• _INSTRUCTIONS FOR THE TASK_
Quote every line below exactly as it reads.

• _DATA EXCERPT_
☆ ☆ ☆ ☆ ☆

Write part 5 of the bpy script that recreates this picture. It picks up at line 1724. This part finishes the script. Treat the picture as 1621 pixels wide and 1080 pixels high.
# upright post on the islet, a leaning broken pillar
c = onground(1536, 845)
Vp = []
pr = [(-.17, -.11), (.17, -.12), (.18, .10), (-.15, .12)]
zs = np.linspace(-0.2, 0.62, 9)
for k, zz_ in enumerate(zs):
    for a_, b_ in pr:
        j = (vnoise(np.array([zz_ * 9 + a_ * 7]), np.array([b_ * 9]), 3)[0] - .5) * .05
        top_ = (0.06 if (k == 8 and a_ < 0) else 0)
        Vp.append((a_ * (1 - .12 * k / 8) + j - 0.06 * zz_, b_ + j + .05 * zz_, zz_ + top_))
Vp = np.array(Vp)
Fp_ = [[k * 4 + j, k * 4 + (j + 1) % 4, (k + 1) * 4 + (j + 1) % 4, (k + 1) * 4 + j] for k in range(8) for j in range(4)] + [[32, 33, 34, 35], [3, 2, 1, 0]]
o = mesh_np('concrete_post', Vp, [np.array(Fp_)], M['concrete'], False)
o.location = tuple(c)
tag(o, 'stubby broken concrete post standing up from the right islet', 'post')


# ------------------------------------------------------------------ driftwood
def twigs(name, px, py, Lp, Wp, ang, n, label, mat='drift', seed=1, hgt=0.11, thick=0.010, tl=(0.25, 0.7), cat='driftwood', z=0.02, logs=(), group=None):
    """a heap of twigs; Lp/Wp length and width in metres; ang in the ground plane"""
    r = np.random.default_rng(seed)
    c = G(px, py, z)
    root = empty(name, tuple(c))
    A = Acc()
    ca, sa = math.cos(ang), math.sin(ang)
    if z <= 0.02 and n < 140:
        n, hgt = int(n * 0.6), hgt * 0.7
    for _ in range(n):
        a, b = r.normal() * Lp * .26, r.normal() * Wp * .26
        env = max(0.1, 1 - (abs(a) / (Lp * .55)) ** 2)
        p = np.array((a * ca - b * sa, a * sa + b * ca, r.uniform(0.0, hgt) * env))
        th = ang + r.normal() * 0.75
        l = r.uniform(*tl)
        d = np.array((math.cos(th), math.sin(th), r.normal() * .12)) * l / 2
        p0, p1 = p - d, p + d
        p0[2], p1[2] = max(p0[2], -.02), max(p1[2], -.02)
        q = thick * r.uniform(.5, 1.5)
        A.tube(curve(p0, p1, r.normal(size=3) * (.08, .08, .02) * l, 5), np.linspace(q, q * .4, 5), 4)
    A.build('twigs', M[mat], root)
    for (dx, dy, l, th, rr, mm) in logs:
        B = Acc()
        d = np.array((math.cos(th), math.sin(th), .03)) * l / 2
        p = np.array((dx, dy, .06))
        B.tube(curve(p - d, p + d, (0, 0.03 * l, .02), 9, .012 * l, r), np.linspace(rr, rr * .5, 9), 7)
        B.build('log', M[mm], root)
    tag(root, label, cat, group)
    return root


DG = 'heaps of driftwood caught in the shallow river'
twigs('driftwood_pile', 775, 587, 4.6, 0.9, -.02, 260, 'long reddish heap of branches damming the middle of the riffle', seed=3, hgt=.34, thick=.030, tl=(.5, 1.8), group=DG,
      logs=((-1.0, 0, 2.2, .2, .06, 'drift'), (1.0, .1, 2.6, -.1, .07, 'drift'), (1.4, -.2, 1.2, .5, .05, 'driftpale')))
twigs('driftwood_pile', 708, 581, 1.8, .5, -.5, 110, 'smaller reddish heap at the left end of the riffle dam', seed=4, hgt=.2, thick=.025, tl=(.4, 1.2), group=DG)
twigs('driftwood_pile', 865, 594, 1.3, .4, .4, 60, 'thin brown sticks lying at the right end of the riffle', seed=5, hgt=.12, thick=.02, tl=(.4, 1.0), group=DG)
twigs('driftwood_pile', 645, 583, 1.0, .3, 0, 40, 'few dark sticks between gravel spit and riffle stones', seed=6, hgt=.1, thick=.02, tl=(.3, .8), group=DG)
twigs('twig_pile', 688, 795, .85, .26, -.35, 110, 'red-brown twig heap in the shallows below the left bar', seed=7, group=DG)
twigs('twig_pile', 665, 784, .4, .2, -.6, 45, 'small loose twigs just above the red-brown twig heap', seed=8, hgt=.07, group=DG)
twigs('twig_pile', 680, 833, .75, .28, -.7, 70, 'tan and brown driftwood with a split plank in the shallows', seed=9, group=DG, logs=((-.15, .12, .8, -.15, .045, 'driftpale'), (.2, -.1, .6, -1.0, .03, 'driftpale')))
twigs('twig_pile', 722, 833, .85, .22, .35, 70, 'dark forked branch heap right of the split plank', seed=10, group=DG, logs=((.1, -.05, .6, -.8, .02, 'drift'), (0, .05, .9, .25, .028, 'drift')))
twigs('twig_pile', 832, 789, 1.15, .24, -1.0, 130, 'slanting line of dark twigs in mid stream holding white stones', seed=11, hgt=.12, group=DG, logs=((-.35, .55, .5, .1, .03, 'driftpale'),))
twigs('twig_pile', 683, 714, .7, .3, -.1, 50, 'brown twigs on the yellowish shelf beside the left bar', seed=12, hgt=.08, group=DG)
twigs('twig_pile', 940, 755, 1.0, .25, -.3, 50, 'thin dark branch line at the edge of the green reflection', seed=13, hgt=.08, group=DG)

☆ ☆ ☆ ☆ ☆

• _EXERCISE ANSWER_
Write part 5 of the bpy script that recreates this picture. It picks up at line 1724. This part finishes the script. Treat the picture as 1621 pixels wide and 1080 pixels high.
# upright post on the islet, a leaning broken pillar
c = onground(1536, 845)
Vp = []
pr = [(-.17, -.11), (.17, -.12), (.18, .10), (-.15, .12)]
zs = np.linspace(-0.2, 0.62, 9)
for k, zz_ in enumerate(zs):
    for a_, b_ in pr:
        j = (vnoise(np.array([zz_ * 9 + a_ * 7]), np.array([b_ * 9]), 3)[0] - .5) * .05
        top_ = (0.06 if (k == 8 and a_ < 0) else 0)
        Vp.append((a_ * (1 - .12 * k / 8) + j - 0.06 * zz_, b_ + j + .05 * zz_, zz_ + top_))
Vp = np.array(Vp)
Fp_ = [[k * 4 + j, k * 4 + (j + 1) % 4, (k + 1) * 4 + (j + 1) % 4, (k + 1) * 4 + j] for k in range(8) for j in range(4)] + [[32, 33, 34, 35], [3, 2, 1, 0]]
o = mesh_np('concrete_post', Vp, [np.array(Fp_)], M['concrete'], False)
o.location = tuple(c)
tag(o, 'stubby broken concrete post standing up from the right islet', 'post')


# ------------------------------------------------------------------ driftwood
def twigs(name, px, py, Lp, Wp, ang, n, label, mat='drift', seed=1, hgt=0.11, thick=0.010, tl=(0.25, 0.7), cat='driftwood', z=0.02, logs=(), group=None):
    """a heap of twigs; Lp/Wp length and width in metres; ang in the ground plane"""
    r = np.random.default_rng(seed)
    c = G(px, py, z)
    root = empty(name, tuple(c))
    A = Acc()
    ca, sa = math.cos(ang), math.sin(ang)
    if z <= 0.02 and n < 140:
        n, hgt = int(n * 0.6), hgt * 0.7
    for _ in range(n):
        a, b = r.normal() * Lp * .26, r.normal() * Wp * .26
        env = max(0.1, 1 - (abs(a) / (Lp * .55)) ** 2)
        p = np.array((a * ca - b * sa, a * sa + b * ca, r.uniform(0.0, hgt) * env))
        th = ang + r.normal() * 0.75
        l = r.uniform(*tl)
        d = np.array((math.cos(th), math.sin(th), r.normal() * .12)) * l / 2
        p0, p1 = p - d, p + d
        p0[2], p1[2] = max(p0[2], -.02), max(p1[2], -.02)
        q = thick * r.uniform(.5, 1.5)
        A.tube(curve(p0, p1, r.normal(size=3) * (.08, .08, .02) * l, 5), np.linspace(q, q * .4, 5), 4)
    A.build('twigs', M[mat], root)
    for (dx, dy, l, th, rr, mm) in logs:
        B = Acc()
        d = np.array((math.cos(th), math.sin(th), .03)) * l / 2
        p = np.array((dx, dy, .06))
        B.tube(curve(p - d, p + d, (0, 0.03 * l, .02), 9, .012 * l, r), np.linspace(rr, rr * .5, 9), 7)
        B.build('log', M[mm], root)
    tag(root, label, cat, group)
    return root


DG = 'heaps of driftwood caught in the shallow river'
twigs('driftwood_pile', 775, 587, 4.6, 0.9, -.02, 260, 'long reddish heap of branches damming the middle of the riffle', seed=3, hgt=.34, thick=.030, tl=(.5, 1.8), group=DG,
      logs=((-1.0, 0, 2.2, .2, .06, 'drift'), (1.0, .1, 2.6, -.1, .07, 'drift'), (1.4, -.2, 1.2, .5, .05, 'driftpale')))
twigs('driftwood_pile', 708, 581, 1.8, .5, -.5, 110, 'smaller reddish heap at the left end of the riffle dam', seed=4, hgt=.2, thick=.025, tl=(.4, 1.2), group=DG)
twigs('driftwood_pile', 865, 594, 1.3, .4, .4, 60, 'thin brown sticks lying at the right end of the riffle', seed=5, hgt=.12, thick=.02, tl=(.4, 1.0), group=DG)
twigs('driftwood_pile', 645, 583, 1.0, .3, 0, 40, 'few dark sticks between gravel spit and riffle stones', seed=6, hgt=.1, thick=.02, tl=(.3, .8), group=DG)
twigs('twig_pile', 688, 795, .85, .26, -.35, 110, 'red-brown twig heap in the shallows below the left bar', seed=7, group=DG)
twigs('twig_pile', 665, 784, .4, .2, -.6, 45, 'small loose twigs just above the red-brown twig heap', seed=8, hgt=.07, group=DG)
twigs('twig_pile', 680, 833, .75, .28, -.7, 70, 'tan and brown driftwood with a split plank in the shallows', seed=9, group=DG, logs=((-.15, .12, .8, -.15, .045, 'driftpale'), (.2, -.1, .6, -1.0, .03, 'driftpale')))
twigs('twig_pile', 722, 833, .85, .22, .35, 70, 'dark forked branch heap right of the split plank', seed=10, group=DG, logs=((.1, -.05, .6, -.8, .02, 'drift'), (0, .05, .9, .25, .028, 'drift')))
twigs('twig_pile', 832, 789, 1.15, .24, -1.0, 130, 'slanting line of dark twigs in mid stream holding white stones', seed=11, hgt=.12, group=DG, logs=((-.35, .55, .5, .1, .03, 'driftpale'),))
twigs('twig_pile', 683, 714, .7, .3, -.1, 50, 'brown twigs on the yellowish shelf beside the left bar', seed=12, hgt=.08, group=DG)
twigs('twig_pile', 940, 755, 1.0, .25, -.3, 50, 'thin dark branch line at the edge of the green reflection', seed=13, hgt=.08, group=DG)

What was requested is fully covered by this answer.